Tax records reviewed by ProPublica show that in 2023, during Noem’s tenure as governor of South Dakota, a group listed as “American Resolve Policy Fund” paid Noem $80,000 that never made it onto her public ethics disclosures.
The payment was made to an LLC in Delaware under Noem’s name. According to the documents reviewed by ProPublica, the $80,000 deposit from American Resolve came only four minutes after the LLC was officially registered. Officially, Noem was paid for helping the group — which does not disclose its donors — fundraise.
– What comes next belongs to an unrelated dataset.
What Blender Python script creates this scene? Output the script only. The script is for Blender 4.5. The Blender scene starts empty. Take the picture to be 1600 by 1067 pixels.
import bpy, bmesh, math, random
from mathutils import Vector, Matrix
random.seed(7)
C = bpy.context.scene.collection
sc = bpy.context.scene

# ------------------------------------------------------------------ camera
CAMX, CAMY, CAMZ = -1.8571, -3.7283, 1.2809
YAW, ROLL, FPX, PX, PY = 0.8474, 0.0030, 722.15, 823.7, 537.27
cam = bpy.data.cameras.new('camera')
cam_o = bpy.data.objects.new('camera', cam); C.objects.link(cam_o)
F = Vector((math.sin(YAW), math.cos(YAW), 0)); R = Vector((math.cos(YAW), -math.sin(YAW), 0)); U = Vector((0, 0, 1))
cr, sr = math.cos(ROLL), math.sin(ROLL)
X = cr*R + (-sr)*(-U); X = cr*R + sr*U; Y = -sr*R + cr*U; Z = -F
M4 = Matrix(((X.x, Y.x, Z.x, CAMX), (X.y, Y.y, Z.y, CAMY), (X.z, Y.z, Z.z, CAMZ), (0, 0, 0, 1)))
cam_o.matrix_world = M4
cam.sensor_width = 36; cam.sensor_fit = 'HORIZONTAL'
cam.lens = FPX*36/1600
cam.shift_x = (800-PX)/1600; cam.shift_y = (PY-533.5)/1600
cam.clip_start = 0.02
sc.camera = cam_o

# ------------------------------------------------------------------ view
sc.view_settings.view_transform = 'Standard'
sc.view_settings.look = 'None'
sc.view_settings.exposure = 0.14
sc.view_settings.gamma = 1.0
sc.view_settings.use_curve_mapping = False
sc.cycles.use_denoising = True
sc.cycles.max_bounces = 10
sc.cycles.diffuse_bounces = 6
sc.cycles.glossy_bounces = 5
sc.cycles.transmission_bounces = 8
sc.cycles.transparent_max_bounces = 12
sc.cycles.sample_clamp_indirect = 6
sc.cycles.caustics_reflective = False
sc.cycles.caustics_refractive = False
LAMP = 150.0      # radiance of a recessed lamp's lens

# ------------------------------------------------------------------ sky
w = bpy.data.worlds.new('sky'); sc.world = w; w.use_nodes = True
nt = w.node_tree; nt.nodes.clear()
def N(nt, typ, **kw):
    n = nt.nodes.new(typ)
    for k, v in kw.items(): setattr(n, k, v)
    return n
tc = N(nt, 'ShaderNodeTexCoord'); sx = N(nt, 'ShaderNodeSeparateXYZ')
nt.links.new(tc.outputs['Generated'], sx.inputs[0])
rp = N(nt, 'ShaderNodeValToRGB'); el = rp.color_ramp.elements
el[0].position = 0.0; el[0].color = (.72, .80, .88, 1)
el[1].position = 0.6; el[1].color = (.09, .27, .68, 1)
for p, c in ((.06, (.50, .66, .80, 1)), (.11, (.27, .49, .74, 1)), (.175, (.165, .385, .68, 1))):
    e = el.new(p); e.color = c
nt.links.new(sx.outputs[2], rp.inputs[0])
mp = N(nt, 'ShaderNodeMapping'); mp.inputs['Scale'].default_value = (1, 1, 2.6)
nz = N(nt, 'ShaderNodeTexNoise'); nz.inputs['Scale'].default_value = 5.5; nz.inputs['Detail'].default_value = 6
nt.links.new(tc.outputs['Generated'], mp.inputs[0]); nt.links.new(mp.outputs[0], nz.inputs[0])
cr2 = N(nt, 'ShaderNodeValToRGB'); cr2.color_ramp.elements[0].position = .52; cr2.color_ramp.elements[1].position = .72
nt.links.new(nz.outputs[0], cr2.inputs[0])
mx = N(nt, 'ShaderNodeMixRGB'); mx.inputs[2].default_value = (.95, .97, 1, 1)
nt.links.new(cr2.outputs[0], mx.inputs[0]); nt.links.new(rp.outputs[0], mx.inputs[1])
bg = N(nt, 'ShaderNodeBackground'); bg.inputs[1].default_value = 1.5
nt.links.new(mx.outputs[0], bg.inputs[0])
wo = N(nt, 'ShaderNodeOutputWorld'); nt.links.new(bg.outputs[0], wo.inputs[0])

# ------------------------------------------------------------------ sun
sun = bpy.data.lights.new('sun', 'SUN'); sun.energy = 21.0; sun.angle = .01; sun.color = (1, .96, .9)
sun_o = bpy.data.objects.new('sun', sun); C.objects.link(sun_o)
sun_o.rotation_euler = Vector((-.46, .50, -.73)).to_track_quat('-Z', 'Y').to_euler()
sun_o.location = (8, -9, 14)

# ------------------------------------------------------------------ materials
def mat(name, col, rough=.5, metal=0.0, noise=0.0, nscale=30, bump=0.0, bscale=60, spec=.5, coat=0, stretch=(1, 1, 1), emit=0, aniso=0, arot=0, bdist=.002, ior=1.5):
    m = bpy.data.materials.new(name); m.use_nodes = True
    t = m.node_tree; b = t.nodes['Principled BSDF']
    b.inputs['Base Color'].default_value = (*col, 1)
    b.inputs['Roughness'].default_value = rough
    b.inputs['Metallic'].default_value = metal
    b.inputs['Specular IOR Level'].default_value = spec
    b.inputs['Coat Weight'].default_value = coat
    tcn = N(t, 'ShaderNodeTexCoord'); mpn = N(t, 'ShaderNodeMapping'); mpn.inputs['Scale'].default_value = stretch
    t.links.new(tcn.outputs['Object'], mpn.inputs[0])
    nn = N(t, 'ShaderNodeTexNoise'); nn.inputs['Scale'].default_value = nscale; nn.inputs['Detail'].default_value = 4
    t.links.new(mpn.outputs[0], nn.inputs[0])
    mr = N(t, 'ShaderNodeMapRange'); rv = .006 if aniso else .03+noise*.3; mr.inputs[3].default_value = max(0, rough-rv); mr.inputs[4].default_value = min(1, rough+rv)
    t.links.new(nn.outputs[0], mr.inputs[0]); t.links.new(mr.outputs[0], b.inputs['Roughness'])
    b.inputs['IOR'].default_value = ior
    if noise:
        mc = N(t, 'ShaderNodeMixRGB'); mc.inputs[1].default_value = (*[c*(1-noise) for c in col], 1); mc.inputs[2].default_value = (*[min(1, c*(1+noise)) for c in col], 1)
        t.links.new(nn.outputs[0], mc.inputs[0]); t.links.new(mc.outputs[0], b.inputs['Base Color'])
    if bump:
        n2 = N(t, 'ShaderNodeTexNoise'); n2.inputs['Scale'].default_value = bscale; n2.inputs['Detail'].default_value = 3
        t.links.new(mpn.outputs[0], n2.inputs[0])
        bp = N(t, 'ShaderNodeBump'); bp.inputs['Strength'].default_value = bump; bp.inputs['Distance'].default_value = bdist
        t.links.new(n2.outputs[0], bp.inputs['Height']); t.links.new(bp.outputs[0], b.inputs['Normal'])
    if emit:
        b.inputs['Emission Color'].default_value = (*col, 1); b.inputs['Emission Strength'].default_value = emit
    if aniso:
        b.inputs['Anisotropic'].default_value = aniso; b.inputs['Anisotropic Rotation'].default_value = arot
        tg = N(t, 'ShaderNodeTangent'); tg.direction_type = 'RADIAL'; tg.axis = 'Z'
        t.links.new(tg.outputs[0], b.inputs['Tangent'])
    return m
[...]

The group would go on to run social media attack ads targeting local news outlets reporting on Noem’s alleged misuse of taxpayer funds during her time as governor.
While lawmakers helping nonprofits and other political groups fundraise is not unusual, it is not a common practice for them to be rewarded with a five figure deposit to their personal corporate account. “There’s no way the governor is supposed to have a private side business that the public doesn’t know about,” Lee Schoenbeck, a long-time Republican attorney and lawmaker, told ProPublica. “It would clearly not be appropriate.”
The findings relate to a larger pattern in the manner in which Noem — and the Trump administration as a whole — treat public funds. The Associated Press found that she racked up over $150,000 in personal and national campaign travel expenses that were ultimately footed by the state, including as she campaigned for Trump in 2024 (and raised her national profile in the process). The same report calculated that the governor’s office spent a staggering total of $640,000 in travel-related costs during Noem’s six-year tenure, including $7,555 on plane tickets to Paris and hunting trips to Canada.
Noem has ascended to a prominent position in an administration that is quickly becoming the most corrupt in American history. The president’s family is raking in cash across a stuffed portfolio of money-grubbing schemes centered around access to the presidency, and while essentially offering the wealthy access to the White House. Birds of a feather flock together, and Noem has made herself at home in the nest.